EXTRACTED ENTRIES:
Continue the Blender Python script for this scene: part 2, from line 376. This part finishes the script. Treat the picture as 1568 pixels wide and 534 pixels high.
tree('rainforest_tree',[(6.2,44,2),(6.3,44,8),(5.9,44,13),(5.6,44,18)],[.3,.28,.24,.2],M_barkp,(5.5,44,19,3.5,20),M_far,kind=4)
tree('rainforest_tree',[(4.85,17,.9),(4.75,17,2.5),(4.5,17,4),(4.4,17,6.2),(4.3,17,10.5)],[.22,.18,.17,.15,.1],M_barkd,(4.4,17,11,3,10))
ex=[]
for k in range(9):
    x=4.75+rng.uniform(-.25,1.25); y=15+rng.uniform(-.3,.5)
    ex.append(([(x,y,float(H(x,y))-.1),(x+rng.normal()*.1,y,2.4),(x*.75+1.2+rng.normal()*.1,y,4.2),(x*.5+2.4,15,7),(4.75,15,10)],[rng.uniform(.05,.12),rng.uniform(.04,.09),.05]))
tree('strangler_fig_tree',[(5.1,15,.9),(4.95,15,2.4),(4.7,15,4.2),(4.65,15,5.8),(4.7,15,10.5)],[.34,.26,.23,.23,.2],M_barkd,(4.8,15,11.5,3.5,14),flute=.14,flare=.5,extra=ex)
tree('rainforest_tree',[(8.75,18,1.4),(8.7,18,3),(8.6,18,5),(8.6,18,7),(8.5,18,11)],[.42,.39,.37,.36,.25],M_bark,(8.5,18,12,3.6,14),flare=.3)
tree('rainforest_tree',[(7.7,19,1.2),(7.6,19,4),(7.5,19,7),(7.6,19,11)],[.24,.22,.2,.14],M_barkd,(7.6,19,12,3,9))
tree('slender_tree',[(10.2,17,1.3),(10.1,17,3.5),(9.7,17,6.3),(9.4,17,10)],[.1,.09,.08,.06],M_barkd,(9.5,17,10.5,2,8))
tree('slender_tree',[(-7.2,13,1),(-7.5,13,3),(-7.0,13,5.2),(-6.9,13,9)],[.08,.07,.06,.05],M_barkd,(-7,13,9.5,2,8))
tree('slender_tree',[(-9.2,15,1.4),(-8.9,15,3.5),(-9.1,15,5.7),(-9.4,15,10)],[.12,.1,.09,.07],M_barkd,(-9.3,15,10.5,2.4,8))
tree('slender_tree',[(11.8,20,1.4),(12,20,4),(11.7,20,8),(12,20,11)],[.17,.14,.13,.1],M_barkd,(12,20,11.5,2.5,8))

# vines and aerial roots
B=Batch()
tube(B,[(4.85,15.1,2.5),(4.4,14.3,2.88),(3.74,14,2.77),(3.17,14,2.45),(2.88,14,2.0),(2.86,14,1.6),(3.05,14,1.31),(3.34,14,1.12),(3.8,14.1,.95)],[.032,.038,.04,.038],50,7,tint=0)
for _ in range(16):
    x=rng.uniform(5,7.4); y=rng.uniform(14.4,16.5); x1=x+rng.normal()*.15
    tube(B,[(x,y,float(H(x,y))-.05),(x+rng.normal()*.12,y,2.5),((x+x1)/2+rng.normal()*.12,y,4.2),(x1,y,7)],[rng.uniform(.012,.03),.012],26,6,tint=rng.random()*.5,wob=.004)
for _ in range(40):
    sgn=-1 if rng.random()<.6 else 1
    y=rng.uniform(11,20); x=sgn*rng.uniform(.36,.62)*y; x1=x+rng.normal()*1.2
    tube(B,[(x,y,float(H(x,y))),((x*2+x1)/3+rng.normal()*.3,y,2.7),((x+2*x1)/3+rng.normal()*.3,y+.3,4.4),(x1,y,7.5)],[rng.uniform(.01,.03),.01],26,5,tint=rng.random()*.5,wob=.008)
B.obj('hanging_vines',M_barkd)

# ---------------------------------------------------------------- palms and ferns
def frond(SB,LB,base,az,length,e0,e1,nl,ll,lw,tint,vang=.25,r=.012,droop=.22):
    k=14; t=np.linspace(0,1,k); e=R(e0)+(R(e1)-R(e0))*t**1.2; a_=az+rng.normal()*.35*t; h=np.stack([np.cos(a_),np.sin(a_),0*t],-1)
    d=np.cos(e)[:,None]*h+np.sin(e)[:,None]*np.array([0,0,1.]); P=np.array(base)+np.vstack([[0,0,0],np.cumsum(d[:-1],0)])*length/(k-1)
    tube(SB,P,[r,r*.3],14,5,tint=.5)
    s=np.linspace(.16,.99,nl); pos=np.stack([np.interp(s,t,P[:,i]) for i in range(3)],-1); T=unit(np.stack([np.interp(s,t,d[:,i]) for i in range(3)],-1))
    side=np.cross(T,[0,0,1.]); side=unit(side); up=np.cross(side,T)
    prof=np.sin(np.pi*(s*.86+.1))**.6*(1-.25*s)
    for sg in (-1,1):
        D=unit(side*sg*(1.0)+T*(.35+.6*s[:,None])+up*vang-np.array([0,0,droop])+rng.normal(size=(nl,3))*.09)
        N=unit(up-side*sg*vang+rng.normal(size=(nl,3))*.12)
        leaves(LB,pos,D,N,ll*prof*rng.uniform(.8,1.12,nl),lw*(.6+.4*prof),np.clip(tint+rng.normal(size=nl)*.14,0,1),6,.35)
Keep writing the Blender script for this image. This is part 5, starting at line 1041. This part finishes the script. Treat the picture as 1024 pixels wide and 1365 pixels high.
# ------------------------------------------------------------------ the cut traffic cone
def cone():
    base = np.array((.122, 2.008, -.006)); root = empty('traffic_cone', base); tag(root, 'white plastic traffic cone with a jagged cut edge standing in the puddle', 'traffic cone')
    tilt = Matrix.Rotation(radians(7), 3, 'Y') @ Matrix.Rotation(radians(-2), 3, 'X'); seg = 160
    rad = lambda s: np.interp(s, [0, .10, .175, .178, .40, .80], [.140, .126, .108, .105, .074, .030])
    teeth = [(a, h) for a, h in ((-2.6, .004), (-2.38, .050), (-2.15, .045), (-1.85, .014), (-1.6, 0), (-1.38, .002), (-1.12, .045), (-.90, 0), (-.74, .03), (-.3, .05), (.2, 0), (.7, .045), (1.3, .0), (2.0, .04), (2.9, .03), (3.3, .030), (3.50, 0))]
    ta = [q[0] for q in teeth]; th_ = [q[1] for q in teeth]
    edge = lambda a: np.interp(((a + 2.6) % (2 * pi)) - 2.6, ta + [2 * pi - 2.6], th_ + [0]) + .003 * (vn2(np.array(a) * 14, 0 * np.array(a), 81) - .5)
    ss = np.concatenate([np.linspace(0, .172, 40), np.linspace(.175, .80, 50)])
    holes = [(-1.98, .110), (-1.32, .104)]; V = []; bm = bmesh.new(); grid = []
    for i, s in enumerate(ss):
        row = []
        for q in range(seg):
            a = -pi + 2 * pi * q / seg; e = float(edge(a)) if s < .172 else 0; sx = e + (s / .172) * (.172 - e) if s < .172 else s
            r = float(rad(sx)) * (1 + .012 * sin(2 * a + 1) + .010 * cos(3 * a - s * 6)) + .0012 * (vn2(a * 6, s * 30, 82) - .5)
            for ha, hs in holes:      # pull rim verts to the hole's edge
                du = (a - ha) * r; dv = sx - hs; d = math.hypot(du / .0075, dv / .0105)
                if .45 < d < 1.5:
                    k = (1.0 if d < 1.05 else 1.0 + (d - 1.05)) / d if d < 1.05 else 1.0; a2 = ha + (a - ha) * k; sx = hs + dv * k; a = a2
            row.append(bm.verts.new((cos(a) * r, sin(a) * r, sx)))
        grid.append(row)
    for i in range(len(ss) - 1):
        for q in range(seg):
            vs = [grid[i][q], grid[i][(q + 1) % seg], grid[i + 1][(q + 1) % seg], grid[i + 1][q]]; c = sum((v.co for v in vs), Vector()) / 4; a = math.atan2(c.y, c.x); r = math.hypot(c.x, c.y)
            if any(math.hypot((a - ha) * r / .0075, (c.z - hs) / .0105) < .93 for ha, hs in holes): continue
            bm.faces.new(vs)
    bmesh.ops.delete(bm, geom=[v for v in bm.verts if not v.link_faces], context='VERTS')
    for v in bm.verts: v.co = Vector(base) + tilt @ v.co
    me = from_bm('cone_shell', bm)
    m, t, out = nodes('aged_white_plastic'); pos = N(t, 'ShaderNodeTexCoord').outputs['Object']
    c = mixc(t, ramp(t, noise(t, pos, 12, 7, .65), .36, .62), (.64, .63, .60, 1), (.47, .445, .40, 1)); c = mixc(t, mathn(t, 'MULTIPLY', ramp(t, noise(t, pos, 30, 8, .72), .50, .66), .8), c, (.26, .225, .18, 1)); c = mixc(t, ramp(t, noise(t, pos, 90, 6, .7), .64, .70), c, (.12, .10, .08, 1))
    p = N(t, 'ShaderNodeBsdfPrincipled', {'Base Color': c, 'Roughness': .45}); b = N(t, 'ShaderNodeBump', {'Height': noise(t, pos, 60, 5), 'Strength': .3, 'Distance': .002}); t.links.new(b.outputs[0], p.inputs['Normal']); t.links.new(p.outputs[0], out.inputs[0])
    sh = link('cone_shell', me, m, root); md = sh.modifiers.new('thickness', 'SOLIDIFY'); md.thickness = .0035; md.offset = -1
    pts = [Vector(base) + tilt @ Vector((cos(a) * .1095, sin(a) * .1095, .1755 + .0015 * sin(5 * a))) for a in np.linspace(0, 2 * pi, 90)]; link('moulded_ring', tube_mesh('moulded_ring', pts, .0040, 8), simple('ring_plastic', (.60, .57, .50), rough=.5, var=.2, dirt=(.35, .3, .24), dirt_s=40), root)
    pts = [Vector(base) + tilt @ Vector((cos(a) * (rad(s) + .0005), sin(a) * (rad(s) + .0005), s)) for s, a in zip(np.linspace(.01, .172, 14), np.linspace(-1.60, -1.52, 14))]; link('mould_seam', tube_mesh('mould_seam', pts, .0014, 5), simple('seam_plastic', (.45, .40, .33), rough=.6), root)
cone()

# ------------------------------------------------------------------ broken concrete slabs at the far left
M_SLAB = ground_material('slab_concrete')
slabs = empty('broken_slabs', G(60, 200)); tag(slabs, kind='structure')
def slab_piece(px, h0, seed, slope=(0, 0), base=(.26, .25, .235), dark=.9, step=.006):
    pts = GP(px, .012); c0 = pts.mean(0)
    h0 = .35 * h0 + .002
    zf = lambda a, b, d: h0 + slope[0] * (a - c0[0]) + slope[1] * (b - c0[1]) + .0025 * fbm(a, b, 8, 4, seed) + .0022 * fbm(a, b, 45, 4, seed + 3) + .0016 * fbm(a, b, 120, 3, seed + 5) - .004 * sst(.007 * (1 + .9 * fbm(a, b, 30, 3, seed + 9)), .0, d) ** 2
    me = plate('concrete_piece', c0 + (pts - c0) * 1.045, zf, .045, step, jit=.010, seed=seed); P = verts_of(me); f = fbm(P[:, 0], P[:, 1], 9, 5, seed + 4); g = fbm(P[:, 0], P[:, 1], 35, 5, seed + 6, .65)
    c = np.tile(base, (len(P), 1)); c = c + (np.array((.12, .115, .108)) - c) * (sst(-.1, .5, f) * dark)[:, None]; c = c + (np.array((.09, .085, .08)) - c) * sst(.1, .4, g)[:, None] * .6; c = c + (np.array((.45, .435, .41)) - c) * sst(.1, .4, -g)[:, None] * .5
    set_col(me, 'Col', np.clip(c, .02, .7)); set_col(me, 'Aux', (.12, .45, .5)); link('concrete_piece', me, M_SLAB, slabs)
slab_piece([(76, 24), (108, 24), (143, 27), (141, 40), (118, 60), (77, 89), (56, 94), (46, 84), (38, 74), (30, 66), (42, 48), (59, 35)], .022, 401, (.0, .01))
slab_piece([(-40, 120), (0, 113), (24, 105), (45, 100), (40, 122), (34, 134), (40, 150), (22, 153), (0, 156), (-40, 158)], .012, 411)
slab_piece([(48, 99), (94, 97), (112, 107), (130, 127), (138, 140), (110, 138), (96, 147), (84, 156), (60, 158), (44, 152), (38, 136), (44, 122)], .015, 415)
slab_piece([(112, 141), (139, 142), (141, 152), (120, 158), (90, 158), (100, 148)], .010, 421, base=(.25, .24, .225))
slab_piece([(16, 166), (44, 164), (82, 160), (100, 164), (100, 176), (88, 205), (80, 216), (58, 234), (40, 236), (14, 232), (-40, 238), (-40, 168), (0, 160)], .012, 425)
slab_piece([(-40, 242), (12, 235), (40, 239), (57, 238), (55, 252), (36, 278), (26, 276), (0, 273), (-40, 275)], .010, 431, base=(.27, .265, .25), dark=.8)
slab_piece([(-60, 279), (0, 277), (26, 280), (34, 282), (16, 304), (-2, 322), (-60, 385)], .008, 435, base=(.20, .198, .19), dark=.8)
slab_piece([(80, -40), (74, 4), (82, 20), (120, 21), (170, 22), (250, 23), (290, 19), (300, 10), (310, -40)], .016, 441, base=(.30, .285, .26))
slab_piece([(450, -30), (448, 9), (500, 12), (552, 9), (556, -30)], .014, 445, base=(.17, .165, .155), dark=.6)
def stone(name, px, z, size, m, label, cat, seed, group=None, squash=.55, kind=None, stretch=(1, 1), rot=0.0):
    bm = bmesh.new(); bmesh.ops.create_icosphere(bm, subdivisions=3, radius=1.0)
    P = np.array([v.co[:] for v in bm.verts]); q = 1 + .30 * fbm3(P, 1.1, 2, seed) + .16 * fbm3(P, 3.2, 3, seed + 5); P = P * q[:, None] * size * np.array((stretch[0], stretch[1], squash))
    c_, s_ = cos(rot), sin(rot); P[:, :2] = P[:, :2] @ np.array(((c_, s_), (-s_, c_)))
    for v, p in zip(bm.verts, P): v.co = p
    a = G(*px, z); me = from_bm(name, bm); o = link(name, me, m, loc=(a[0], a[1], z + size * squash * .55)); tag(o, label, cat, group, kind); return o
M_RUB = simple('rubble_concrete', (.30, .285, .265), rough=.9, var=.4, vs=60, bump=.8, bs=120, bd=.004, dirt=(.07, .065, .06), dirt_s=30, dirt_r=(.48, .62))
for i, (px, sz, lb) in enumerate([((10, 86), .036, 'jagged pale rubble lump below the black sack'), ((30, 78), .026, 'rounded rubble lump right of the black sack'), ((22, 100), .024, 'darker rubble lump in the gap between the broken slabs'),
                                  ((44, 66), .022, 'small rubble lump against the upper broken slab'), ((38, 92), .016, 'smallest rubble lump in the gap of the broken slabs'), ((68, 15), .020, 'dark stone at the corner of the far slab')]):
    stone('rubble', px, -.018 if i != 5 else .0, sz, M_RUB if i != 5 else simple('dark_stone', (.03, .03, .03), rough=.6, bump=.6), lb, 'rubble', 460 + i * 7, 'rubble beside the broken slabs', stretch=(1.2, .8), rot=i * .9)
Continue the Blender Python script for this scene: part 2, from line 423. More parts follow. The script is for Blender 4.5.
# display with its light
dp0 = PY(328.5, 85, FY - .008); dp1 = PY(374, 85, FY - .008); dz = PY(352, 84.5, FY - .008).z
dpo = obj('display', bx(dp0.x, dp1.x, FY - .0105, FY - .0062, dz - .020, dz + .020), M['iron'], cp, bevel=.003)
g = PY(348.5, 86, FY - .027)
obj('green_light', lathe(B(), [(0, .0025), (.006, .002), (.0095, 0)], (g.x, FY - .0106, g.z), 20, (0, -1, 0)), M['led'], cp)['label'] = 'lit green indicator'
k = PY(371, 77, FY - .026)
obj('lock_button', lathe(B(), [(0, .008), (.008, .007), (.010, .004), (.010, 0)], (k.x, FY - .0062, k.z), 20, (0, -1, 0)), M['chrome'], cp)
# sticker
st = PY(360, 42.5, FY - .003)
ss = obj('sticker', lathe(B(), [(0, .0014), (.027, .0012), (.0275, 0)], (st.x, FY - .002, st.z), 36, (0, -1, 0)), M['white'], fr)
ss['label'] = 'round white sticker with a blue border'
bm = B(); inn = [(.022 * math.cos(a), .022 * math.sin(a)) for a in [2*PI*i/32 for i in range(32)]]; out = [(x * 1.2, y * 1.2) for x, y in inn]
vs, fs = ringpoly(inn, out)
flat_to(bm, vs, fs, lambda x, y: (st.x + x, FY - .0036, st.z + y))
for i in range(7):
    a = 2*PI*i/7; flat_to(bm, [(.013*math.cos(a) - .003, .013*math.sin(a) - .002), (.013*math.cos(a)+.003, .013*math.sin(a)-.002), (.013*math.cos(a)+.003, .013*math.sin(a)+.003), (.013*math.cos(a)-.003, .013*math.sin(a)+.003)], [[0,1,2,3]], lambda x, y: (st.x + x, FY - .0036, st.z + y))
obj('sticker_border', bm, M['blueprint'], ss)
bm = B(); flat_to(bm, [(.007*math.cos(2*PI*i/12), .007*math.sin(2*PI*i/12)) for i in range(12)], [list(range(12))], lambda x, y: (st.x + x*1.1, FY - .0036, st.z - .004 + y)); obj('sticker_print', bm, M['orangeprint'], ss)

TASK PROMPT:
Count the lines in the entries that hold the word "this", and give nothing but the total.

SOLVED PROBLEM:
3